Dantas foi o primeiro embaixador a mudar-se para a Vichy de Pétain, uma zona livre com influência hitlerista, durante o processo de ocupação. Ao mesmo tempo, manteve contrato com Paris, a fim de manter o Itamaraty informado. Nesse processo, fez questão de expedir vistos aos perseguidos políticos que procuravam fugir do escopo da Alemanha, o que ia contra as ordens de Vargas: impedir a concessão de documentos a qualquer semita ou “indesejáveis”.

Com medo do Gigante de São Borja, a maioria dos diplomatas brasileiros não descumpria as ordens da presidência (que eram anteriores à instauração do Estado Novo). Segundo o ministério de Oswaldo Aranha, vistos só podiam ser concedidos àqueles que apresentassem certidões negativas de antecedentes policiais, profissionais e de origem étnica.

Porém, os que procuravam Souza Dantas eram os apátridas declarados pela antiga Liga das Nações. “Ele assinava vistos até em cardápios de restaurantes”, afirmou o ator que o interpretou no filme Querido Embaixador.

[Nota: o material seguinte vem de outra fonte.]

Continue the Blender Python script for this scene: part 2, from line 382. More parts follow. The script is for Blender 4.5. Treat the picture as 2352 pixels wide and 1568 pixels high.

Em dezembro de 1940, Aranha lançou o circular 1.498 que impedia a concessão de documentos a qualquer judeu. Para burlar essa reiteração, Dantas passou a assinar os papeis com datas anteriores à expedição. Por causa disso, em 1941, foi repreendido pelo governo e se tornou alvo de um inquérito. Porém, por pressão dos EUA, o Brasil começou a se inclinar para o lado dos Aliados e reduziu as represálias ao embaixador.

Então os alemães invadiram Vichy e foram de encontro à embaixada brasileira, atrás de arquivos. Com ajuda do conselheiro Trajano Medeiros do Paço, houve uma conversa com os membros da Gestapo, avisando-os que os papéis haviam sido queimados: “e por que fizeram isso?”; “Porque nós conhecemos vocês”.

A embaixada então foi invadida. Com pistolas alemãs na cabeça, Dantas saiu imponente, alertando: “Os senhores estão violando as leis das convenções internacionais. Estamos em solo brasileiro. Peço-lhes imediatamente que se afastem”. Ele ficou preso por meses na Alemanha, até ser liberado numa negociação de trocas de detentos com o Brasil.

A partir de então, Dantas passou ao ostracismo, e morreu em 1954, num quarto do Grand Hôtel em Paris, aos 78 anos, com a saúde deteriorada. Hoje, seu nome está entre os homenageados do Jardim dos Justos em Israel, que rememora aqueles que colaboraram com as vítimas do Holocausto judeu.